## Written problem
Copy out the listing that follows exactly, dropping every picture.

## Recorded information
______
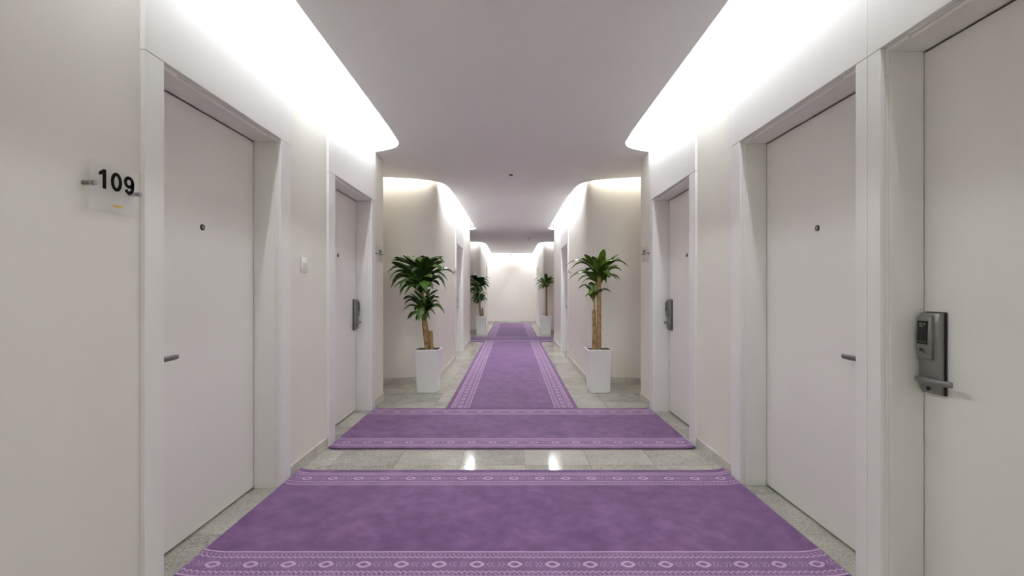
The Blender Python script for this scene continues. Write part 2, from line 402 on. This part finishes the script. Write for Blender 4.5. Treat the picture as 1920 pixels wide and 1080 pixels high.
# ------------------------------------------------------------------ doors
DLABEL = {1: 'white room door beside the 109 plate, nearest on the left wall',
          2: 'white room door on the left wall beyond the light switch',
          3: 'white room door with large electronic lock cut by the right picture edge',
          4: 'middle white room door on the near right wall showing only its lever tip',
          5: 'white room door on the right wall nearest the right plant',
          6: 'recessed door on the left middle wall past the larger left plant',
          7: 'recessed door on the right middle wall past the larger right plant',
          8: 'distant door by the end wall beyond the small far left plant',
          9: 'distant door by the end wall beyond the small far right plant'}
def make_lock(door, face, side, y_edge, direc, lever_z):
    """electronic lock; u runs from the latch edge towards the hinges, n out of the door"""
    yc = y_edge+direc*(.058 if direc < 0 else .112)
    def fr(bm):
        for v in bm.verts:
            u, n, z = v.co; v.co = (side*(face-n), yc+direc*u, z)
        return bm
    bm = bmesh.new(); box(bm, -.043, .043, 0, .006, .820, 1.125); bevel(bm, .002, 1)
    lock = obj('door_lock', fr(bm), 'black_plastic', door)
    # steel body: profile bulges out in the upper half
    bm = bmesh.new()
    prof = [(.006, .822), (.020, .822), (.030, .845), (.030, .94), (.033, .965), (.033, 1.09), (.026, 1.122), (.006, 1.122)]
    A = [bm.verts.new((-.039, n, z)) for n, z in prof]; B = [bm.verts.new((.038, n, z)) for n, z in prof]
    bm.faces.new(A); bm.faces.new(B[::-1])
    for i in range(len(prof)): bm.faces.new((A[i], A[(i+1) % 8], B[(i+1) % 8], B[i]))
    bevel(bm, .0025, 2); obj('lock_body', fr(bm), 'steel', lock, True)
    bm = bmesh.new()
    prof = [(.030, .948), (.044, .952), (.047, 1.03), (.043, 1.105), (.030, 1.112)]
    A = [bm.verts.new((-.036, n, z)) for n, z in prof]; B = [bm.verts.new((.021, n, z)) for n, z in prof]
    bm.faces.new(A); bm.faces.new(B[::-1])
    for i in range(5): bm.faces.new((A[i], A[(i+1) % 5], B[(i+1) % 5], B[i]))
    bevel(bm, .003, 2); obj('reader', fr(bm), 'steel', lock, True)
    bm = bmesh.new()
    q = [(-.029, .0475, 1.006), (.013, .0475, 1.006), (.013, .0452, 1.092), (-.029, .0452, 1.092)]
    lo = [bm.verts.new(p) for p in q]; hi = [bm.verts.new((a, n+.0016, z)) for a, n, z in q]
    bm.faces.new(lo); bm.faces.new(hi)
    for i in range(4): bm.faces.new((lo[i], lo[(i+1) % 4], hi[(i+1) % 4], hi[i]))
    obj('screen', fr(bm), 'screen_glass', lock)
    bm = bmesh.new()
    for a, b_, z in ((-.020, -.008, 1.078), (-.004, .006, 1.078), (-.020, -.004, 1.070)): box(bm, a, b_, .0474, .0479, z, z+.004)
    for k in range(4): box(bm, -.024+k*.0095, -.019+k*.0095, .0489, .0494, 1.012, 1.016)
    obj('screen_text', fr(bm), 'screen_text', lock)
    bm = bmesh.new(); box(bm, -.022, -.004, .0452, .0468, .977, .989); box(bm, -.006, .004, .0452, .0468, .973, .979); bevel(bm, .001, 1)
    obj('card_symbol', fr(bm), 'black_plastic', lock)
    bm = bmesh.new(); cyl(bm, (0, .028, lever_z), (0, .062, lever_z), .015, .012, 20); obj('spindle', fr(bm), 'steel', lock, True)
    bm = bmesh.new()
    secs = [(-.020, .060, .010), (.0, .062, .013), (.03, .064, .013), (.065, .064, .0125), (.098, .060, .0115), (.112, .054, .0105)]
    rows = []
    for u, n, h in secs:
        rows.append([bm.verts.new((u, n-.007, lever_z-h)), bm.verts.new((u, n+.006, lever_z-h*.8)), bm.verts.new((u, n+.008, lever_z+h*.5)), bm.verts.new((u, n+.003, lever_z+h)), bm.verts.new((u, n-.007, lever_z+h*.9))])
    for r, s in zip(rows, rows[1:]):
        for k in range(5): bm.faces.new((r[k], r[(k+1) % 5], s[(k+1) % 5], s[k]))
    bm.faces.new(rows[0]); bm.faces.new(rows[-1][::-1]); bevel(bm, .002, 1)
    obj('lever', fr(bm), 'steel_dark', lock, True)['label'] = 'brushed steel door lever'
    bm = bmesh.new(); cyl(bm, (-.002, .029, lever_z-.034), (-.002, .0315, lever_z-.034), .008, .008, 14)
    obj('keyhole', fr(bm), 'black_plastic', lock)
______
## Answer below
The Blender Python script for this scene continues. Write part 2, from line 402 on. This part finishes the script. Write for Blender 4.5. Treat the picture as 1920 pixels wide and 1080 pixels high.
# ------------------------------------------------------------------ doors
DLABEL = {1: 'white room door beside the 109 plate, nearest on the left wall',
          2: 'white room door on the left wall beyond the light switch',
          3: 'white room door with large electronic lock cut by the right picture edge',
          4: 'middle white room door on the near right wall showing only its lever tip',
          5: 'white room door on the right wall nearest the right plant',
          6: 'recessed door on the left middle wall past the larger left plant',
          7: 'recessed door on the right middle wall past the larger right plant',
          8: 'distant door by the end wall beyond the small far left plant',
          9: 'distant door by the end wall beyond the small far right plant'}
def make_lock(door, face, side, y_edge, direc, lever_z):
    """electronic lock; u runs from the latch edge towards the hinges, n out of the door"""
    yc = y_edge+direc*(.058 if direc < 0 else .112)
    def fr(bm):
        for v in bm.verts:
            u, n, z = v.co; v.co = (side*(face-n), yc+direc*u, z)
        return bm
    bm = bmesh.new(); box(bm, -.043, .043, 0, .006, .820, 1.125); bevel(bm, .002, 1)
    lock = obj('door_lock', fr(bm), 'black_plastic', door)
    # steel body: profile bulges out in the upper half
    bm = bmesh.new()
    prof = [(.006, .822), (.020, .822), (.030, .845), (.030, .94), (.033, .965), (.033, 1.09), (.026, 1.122), (.006, 1.122)]
    A = [bm.verts.new((-.039, n, z)) for n, z in prof]; B = [bm.verts.new((.038, n, z)) for n, z in prof]
    bm.faces.new(A); bm.faces.new(B[::-1])
    for i in range(len(prof)): bm.faces.new((A[i], A[(i+1) % 8], B[(i+1) % 8], B[i]))
    bevel(bm, .0025, 2); obj('lock_body', fr(bm), 'steel', lock, True)
    bm = bmesh.new()
    prof = [(.030, .948), (.044, .952), (.047, 1.03), (.043, 1.105), (.030, 1.112)]
    A = [bm.verts.new((-.036, n, z)) for n, z in prof]; B = [bm.verts.new((.021, n, z)) for n, z in prof]
    bm.faces.new(A); bm.faces.new(B[::-1])
    for i in range(5): bm.faces.new((A[i], A[(i+1) % 5], B[(i+1) % 5], B[i]))
    bevel(bm, .003, 2); obj('reader', fr(bm), 'steel', lock, True)
    bm = bmesh.new()
    q = [(-.029, .0475, 1.006), (.013, .0475, 1.006), (.013, .0452, 1.092), (-.029, .0452, 1.092)]
    lo = [bm.verts.new(p) for p in q]; hi = [bm.verts.new((a, n+.0016, z)) for a, n, z in q]
    bm.faces.new(lo); bm.faces.new(hi)
    for i in range(4): bm.faces.new((lo[i], lo[(i+1) % 4], hi[(i+1) % 4], hi[i]))
    obj('screen', fr(bm), 'screen_glass', lock)
    bm = bmesh.new()
    for a, b_, z in ((-.020, -.008, 1.078), (-.004, .006, 1.078), (-.020, -.004, 1.070)): box(bm, a, b_, .0474, .0479, z, z+.004)
    for k in range(4): box(bm, -.024+k*.0095, -.019+k*.0095, .0489, .0494, 1.012, 1.016)
    obj('screen_text', fr(bm), 'screen_text', lock)
    bm = bmesh.new(); box(bm, -.022, -.004, .0452, .0468, .977, .989); box(bm, -.006, .004, .0452, .0468, .973, .979); bevel(bm, .001, 1)
    obj('card_symbol', fr(bm), 'black_plastic', lock)
    bm = bmesh.new(); cyl(bm, (0, .028, lever_z), (0, .062, lever_z), .015, .012, 20); obj('spindle', fr(bm), 'steel', lock, True)
    bm = bmesh.new()
    secs = [(-.020, .060, .010), (.0, .062, .013), (.03, .064, .013), (.065, .064, .0125), (.098, .060, .0115), (.112, .054, .0105)]
    rows = []
    for u, n, h in secs:
        rows.append([bm.verts.new((u, n-.007, lever_z-h)), bm.verts.new((u, n+.006, lever_z-h*.8)), bm.verts.new((u, n+.008, lever_z+h*.5)), bm.verts.new((u, n+.003, lever_z+h)), bm.verts.new((u, n-.007, lever_z+h*.9))])
    for r, s in zip(rows, rows[1:]):
        for k in range(5): bm.faces.new((r[k], r[(k+1) % 5], s[(k+1) % 5], s[k]))
    bm.faces.new(rows[0]); bm.faces.new(rows[-1][::-1]); bevel(bm, .002, 1)
    obj('lever', fr(bm), 'steel_dark', lock, True)['label'] = 'brushed steel door lever'
    bm = bmesh.new(); cyl(bm, (-.002, .029, lever_z-.034), (-.002, .0315, lever_z-.034), .008, .008, 14)
    obj('keyhole', fr(bm), 'black_plastic', lock)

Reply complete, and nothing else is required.